The Market is Global, but Regional Positions are Diverging
Beyond product categories, the robotics industry is shaped by distinct regional dynamics, with each major market settling into a clearer role in the value chain. China dominates manufacturing scale and shipment volume, with Chinese vendors accounting for over 80% of quadruped and 98% of humanoid shipments in 2025. The U.S. defines the foundational technology standards and software ecosystem, from NVIDIA’s compute platform to the CUDA and Isaac ROS toolchains that underpin most robotics development globally. South Korea is investing in industrializing Western robotics technology, with Hyundai and LIG Nex1 acquiring controlling stakes in Boston Dynamics and Ghost Robotics. Europeholds certification advantages in high-value niches, with Swiss-based ANYbotics being the only vendor certified for explosion-proof industrial deployment.

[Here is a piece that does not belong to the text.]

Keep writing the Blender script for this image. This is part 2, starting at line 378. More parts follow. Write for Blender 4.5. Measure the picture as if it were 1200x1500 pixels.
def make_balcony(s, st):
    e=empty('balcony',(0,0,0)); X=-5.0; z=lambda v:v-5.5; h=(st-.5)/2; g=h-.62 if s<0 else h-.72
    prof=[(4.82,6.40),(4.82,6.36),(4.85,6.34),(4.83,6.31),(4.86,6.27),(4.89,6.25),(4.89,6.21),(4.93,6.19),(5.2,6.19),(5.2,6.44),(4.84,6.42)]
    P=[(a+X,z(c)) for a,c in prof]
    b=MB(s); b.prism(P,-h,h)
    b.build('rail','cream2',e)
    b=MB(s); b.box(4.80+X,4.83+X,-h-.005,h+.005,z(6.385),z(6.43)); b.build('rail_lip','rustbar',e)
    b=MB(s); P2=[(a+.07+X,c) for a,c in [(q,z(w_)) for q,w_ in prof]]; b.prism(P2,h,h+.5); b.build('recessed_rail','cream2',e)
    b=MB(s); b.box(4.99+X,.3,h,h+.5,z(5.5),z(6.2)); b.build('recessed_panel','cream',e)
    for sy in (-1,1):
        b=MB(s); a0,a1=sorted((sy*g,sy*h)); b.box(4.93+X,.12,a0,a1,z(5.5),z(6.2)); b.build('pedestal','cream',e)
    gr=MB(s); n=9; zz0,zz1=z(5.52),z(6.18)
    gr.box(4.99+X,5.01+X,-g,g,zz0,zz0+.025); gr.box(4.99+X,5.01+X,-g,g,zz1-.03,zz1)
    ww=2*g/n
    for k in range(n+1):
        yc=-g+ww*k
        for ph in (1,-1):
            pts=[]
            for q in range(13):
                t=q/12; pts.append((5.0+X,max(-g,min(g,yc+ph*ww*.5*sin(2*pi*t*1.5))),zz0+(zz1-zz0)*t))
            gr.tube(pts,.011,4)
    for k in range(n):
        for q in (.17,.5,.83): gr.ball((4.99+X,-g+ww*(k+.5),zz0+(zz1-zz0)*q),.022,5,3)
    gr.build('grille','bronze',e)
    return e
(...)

These positions, however, are diverging rather than converging. Chinese vendors face growing security concerns in Western enterprise markets, while remaining dependent on NVIDIA’s Jetson platform for AI inference. Western vendors do not participate in China’s supply chain ecosystem, resulting in structurally higher costs and slower hardware iteration. Each side carries constraints that the other does not face. Under the current geopolitical environment, both sides are responding by seeking alternatives rather than deeper interdependence, making the emergence of two relatively independent ecosystems increasingly likely. How much technology can flow between them will depend on future policy decisions.
SAG Takeaway
SAG believes the robotics market will grow robustly through 2030, but the path depends on whether Industrial and Enterprise adoption can keep pace with supply-side expansion. Quadruped robots have a more proven commercial foundation, while humanoid robots carry the larger long-term opportunity. In both categories, the next two to three years will be decisive. Vendors that can demonstrate replicable, scaled enterprise deployments will pull ahead. Those that cannot, particularly vendors that expanded capacity ahead of validated demand, will face growing consolidation pressure from 2027 onward.